Set problem:
Identify the lines bearing the string "scene" and gather them.

Dataset extract:
....

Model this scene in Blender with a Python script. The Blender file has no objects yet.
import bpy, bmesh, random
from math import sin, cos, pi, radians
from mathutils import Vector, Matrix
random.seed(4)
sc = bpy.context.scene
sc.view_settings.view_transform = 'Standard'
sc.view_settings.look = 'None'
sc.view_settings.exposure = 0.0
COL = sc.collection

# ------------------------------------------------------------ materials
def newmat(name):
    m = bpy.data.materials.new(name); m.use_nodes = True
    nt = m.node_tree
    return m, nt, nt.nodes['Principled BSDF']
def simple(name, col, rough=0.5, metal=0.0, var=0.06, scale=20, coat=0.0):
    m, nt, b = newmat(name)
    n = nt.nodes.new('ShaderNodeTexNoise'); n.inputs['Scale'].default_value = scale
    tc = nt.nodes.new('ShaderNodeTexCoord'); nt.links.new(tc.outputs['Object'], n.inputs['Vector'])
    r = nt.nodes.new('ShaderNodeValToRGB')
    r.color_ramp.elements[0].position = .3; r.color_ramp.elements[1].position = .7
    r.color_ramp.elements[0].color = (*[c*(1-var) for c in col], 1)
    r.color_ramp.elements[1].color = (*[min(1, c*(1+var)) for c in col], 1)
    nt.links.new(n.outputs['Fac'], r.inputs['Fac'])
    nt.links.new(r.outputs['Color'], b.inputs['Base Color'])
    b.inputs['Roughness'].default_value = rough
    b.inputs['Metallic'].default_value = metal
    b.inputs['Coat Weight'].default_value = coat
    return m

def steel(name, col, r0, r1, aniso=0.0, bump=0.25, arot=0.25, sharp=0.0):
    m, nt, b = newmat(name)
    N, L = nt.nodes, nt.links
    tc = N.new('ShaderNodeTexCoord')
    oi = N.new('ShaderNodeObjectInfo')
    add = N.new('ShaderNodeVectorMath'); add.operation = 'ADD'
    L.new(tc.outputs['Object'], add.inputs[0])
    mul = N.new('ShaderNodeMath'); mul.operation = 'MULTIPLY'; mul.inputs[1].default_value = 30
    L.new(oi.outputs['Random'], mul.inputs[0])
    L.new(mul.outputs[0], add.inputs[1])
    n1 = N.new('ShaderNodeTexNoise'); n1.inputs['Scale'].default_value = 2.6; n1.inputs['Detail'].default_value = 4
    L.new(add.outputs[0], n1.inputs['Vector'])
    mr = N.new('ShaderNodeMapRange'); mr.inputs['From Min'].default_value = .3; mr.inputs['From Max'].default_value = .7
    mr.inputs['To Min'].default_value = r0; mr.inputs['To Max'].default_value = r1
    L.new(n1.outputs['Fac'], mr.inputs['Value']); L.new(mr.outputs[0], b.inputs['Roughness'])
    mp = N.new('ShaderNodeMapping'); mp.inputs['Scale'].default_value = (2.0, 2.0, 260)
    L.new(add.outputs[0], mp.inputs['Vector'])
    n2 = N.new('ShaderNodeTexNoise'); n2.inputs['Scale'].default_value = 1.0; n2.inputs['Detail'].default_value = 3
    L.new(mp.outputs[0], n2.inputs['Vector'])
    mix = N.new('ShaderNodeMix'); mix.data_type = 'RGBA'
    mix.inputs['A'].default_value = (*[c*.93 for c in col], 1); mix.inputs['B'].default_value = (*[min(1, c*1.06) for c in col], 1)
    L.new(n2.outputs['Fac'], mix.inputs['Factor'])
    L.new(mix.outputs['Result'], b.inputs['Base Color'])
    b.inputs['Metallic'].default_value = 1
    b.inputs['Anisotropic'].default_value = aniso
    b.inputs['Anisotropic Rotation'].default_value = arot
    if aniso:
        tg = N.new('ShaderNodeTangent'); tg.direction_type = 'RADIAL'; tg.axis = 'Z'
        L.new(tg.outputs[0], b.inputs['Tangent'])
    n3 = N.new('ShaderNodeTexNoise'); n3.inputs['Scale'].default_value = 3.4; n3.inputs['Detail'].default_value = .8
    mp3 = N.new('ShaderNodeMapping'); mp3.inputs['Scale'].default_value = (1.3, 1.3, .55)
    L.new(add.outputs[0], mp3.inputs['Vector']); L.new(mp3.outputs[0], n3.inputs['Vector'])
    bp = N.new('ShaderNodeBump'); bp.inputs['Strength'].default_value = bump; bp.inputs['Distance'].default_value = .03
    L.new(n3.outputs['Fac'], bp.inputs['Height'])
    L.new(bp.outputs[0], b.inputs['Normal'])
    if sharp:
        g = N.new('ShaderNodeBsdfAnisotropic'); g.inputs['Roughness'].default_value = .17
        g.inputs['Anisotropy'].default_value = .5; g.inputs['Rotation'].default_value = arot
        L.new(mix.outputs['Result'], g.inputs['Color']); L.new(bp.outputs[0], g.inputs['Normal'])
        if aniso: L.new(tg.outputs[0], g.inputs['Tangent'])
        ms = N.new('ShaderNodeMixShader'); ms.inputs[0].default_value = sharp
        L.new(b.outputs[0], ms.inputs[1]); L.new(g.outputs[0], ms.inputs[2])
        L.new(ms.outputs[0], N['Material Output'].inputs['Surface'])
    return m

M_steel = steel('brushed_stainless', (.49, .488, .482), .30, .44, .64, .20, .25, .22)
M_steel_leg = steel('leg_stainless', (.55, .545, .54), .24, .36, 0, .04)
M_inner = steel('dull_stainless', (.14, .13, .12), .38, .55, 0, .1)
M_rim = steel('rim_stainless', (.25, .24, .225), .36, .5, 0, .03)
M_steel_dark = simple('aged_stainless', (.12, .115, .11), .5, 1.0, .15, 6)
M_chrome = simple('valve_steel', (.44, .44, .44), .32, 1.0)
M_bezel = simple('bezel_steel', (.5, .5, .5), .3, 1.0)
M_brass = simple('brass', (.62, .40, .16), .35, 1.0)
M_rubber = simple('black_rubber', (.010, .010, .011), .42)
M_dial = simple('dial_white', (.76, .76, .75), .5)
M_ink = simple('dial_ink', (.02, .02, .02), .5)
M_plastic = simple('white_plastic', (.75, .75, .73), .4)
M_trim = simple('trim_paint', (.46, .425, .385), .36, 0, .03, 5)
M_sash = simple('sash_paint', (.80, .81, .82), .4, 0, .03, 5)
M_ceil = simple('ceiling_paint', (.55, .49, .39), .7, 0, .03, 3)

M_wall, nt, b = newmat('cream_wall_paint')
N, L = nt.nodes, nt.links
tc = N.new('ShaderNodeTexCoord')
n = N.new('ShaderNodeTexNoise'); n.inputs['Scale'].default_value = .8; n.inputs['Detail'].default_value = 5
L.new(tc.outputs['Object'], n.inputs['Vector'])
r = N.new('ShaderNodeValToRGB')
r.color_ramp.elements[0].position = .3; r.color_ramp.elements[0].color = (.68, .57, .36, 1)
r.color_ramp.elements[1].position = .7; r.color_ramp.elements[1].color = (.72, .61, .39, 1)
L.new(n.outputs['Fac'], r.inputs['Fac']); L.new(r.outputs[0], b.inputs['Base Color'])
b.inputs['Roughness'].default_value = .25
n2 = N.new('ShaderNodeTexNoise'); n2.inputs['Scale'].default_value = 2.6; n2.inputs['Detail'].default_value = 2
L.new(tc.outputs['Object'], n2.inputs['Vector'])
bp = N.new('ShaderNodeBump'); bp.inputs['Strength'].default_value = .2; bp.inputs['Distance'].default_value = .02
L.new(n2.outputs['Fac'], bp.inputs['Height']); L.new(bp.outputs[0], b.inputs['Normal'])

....

Answer for this exercise:
Model this scene in Blender with a Python script. The Blender file has no objects yet.
sc = bpy.context.scene